The session was arranged to help those who live uptown – where most of the DNC events will take place – understand the event will affect their daily lives. Speakers included representatives from the Charlotte-Mecklenburg Police Department, the Charlotte Department of Transportation and the Charlotte in 2012 Host Committee.

The people who attended nearly filled the theater at the Discovery Place on North Tryon Street. Among their daily life concerns, they learned:

• Some bus routes will change and a temporary transit center will be set up on South Mint and West Third streets.

• Parking in uptown neighborhoods will be monitored during DNC events to keep driveways clear.

• Garbage will be picked up, but yard waste will not be collected that week.

Ginny Woolard, whose family owns a business near Bank of America Stadium, said she wanted to learn as much as she could about safety measures being taken by the city.

“It’s such a significant event,” she said. “I want to do all I can to be prepared.”

Prior to Tuesday’s meeting, city and federal officials had already released some information about security measures for the convention.

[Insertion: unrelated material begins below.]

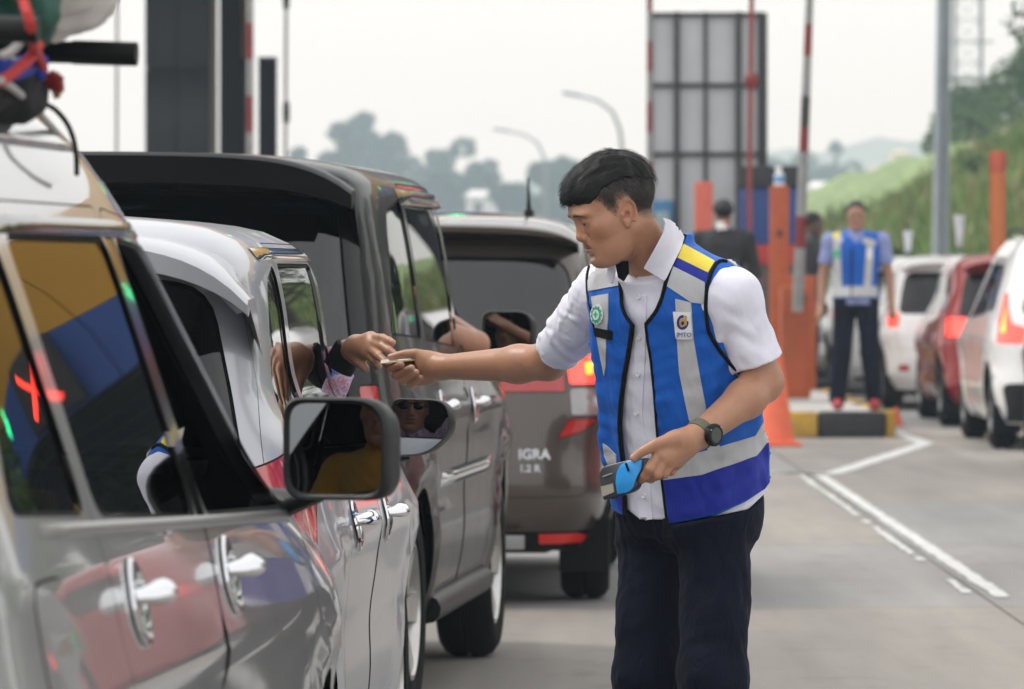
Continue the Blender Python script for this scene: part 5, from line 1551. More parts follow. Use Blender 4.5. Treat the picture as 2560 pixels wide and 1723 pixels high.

The federal government released its security plan last week, which revealed that 29 uptown streets will be restricted or closed at different times during the convention.

Officials said people needing to get to uptown residences or businesses near convention sites will be able to do so. But they, like anyone else that week, will need to go through security checkpoints for vehicles and pedestrians.

Commuters will also be affected, as some Charlotte Area Transit System bus and light-rail routes will be altered.

And additional police officers from all over the country will hit the Charlotte streets shortly before Labor Day, Sept. 3.

Michael Smith, president and CEO of Charlotte Center City Partners, said during Tuesday’s meeting that he hoped uptown residents would attend some of the convention week events.

“We encourage you, since you’re enduring this, to make the most of it,” he said.